The vernal window (the time between when air temperatures warm above freezing to initiate snowmelt and when forest canopies fully leaf out) is a key period for the functioning of seasonally snow-covered, forested ecosystems. In the northeastern United States, winter has warmed much more rapidly than the growing season, and shorter winters could lead to a lengthening of the entire vernal window, potentially altering energy, water, and carbon balances as ecosystems trend toward warmer and less snowy winters. Here, we explore historical and future changes in the timing and duration of the vernal window using remote sensing, modeling, and historical observations to assess ecosystem asynchronies that occur within the window, and discuss potential impacts on forest ecosystem function.
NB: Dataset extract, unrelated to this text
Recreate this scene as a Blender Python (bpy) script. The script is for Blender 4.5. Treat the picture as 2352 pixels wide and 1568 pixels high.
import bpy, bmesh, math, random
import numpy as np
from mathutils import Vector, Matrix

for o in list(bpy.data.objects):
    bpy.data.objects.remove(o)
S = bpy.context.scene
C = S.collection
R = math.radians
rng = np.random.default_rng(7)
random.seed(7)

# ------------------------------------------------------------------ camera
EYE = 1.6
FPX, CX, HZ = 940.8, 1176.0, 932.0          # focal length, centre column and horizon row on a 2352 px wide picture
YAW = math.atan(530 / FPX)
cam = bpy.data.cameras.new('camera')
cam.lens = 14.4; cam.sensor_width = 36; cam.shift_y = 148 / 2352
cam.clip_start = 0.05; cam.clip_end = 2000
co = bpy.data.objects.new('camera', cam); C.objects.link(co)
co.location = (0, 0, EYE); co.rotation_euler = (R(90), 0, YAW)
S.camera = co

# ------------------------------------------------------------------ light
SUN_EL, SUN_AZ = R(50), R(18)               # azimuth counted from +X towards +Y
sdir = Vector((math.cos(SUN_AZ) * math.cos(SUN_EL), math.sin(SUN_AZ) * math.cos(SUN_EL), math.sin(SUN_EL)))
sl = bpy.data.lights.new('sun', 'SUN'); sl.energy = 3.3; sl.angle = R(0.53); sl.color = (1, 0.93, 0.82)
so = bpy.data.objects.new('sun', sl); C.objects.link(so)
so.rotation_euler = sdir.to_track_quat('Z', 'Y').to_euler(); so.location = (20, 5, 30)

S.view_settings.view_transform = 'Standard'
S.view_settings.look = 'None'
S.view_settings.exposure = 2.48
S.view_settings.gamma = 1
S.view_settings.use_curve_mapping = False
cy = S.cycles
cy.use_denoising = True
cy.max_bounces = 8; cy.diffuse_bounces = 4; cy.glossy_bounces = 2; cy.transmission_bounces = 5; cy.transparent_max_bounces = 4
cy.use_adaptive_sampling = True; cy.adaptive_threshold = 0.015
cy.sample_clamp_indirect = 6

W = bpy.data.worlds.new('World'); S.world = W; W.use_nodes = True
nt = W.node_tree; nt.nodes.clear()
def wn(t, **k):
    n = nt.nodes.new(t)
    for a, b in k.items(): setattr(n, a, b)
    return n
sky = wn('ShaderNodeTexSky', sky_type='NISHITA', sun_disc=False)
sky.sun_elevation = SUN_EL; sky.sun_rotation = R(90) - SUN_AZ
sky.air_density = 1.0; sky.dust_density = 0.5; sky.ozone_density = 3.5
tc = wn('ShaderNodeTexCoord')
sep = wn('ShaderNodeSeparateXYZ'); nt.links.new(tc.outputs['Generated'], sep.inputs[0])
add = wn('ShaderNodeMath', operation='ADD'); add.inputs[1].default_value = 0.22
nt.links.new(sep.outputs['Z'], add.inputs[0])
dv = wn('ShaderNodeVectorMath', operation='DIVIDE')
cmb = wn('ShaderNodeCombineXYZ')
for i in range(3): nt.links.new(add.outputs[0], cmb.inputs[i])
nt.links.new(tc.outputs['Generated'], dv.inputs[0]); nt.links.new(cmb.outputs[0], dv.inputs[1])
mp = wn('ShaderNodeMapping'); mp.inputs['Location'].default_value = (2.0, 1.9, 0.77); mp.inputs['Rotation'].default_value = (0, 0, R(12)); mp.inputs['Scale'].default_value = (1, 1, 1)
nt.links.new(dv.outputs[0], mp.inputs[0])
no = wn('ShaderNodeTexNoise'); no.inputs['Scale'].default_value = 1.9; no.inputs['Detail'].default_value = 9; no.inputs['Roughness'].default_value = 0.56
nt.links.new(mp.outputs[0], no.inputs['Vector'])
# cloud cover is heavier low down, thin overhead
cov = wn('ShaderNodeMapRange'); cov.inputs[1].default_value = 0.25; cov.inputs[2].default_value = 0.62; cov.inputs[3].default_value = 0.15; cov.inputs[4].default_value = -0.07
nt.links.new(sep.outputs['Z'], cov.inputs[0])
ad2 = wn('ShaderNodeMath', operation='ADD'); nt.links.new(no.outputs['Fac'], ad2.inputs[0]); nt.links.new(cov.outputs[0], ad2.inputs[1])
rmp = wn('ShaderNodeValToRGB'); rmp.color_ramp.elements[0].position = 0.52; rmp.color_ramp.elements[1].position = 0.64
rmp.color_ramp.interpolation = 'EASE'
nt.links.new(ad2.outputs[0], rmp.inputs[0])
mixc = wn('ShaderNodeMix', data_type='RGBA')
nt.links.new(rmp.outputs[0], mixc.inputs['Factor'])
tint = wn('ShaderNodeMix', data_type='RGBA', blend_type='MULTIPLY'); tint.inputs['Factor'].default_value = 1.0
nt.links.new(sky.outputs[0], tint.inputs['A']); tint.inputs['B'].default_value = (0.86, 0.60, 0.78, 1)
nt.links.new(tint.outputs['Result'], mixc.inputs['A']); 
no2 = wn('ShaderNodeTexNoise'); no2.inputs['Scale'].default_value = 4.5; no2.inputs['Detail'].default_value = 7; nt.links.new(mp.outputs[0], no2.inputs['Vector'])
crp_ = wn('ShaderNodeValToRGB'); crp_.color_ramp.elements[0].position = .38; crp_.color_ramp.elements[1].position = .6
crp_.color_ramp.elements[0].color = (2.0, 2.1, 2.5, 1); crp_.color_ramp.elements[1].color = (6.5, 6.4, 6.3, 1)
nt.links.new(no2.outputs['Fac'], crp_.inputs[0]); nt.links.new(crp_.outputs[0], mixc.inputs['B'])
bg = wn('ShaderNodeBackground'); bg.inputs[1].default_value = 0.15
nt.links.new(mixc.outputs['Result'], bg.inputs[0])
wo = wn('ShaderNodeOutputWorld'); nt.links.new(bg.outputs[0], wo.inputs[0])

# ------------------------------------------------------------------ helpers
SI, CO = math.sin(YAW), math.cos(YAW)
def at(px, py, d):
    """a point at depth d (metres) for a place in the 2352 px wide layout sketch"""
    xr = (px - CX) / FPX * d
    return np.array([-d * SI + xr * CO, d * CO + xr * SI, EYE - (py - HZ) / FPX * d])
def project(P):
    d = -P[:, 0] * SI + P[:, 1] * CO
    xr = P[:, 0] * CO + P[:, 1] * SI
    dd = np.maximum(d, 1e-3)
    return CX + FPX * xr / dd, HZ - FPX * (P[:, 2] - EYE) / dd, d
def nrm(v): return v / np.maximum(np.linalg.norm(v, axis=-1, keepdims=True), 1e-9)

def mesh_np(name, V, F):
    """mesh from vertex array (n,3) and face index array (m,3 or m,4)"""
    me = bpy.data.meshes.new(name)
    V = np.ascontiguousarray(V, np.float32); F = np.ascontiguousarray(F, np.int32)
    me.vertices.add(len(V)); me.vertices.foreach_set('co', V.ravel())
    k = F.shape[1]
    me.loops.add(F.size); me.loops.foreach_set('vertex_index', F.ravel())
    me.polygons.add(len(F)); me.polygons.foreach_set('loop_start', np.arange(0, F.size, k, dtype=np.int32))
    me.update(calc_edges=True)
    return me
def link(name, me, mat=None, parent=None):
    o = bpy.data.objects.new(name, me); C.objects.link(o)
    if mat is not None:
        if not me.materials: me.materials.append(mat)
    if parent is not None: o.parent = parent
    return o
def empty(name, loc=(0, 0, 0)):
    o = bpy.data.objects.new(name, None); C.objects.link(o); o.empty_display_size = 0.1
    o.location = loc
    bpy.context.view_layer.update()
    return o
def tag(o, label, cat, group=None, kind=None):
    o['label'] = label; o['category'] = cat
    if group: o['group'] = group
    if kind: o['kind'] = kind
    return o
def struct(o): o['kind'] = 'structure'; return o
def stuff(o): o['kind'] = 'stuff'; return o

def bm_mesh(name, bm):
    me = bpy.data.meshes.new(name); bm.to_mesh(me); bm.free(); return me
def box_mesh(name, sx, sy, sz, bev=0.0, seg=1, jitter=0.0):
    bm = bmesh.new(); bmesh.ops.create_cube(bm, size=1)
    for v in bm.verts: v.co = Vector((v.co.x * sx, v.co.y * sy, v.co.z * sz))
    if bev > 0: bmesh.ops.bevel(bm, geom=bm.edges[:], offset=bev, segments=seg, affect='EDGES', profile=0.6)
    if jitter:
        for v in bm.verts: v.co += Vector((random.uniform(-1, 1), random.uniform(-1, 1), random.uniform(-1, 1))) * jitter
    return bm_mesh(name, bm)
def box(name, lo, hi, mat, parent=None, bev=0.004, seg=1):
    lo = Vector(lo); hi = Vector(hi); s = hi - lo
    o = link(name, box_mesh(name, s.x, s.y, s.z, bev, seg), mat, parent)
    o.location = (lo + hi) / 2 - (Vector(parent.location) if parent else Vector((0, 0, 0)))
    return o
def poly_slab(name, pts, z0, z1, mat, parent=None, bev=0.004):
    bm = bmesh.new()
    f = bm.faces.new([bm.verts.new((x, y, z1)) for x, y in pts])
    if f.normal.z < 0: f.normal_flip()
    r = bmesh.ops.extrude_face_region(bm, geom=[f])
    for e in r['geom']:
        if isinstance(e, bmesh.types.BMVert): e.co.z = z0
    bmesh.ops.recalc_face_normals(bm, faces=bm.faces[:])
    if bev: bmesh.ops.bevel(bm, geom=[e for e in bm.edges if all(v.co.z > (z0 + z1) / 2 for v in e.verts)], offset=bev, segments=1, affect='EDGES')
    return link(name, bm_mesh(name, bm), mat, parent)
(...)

Specifically, we calculate vernal window metrics timing using daily 500 m MODIS Snow Cover (MOD10A1 and MYD10A) for snow disappearance date) and Conterminous United States 1 km AVHRR Remote Sensing Phenology Data for canopy green-up date. The remote sensing results are then compared to the UNH Water Balance Model (WBM) forced with a high resolution (4 km), 29-member ensemble of statistically downscaled temperature and precipitation data under lower (RCP4.5) and higher (RCP8.5) climate scenarios.
Results/Conclusions
MODIS period of record mean (2001-2018) snow disappearance date broadly agrees with WBM snow disappearance date, with key differences likely arising from availability of MODIS data due to cloud cover, detection of snow cover under dense forest canopies, and parameterization of snow melt rates in WBM. Historically, snow disappearance data typically occurs between February 15th and April 1st, with a wider range of interannual and spatial variability than canopy green-up. By 2100, WBM projects snowmelt dates that advanced at a faster rate (1-2 months earlier) than canopy closure (2-3 weeks earlier) estimated using a thermal time phenology model for dominant deciduous broadleaf species in the region, suggesting an overall lengthening of the vernal window. The most extreme case is a shift into a snow-free regime in the southern part of the Northeastern United States domain, in which the vernal window ceases to exist and is replaced by a prolonged period of increased net radiation into forest ecosystems between senescence and leaf out that may fundamentally alter ecosystem function. Large uncertainties in future precipitation trends limit understanding of how future growing season climate will respond to an absence of seasonal snow cover in the Northeastern United States.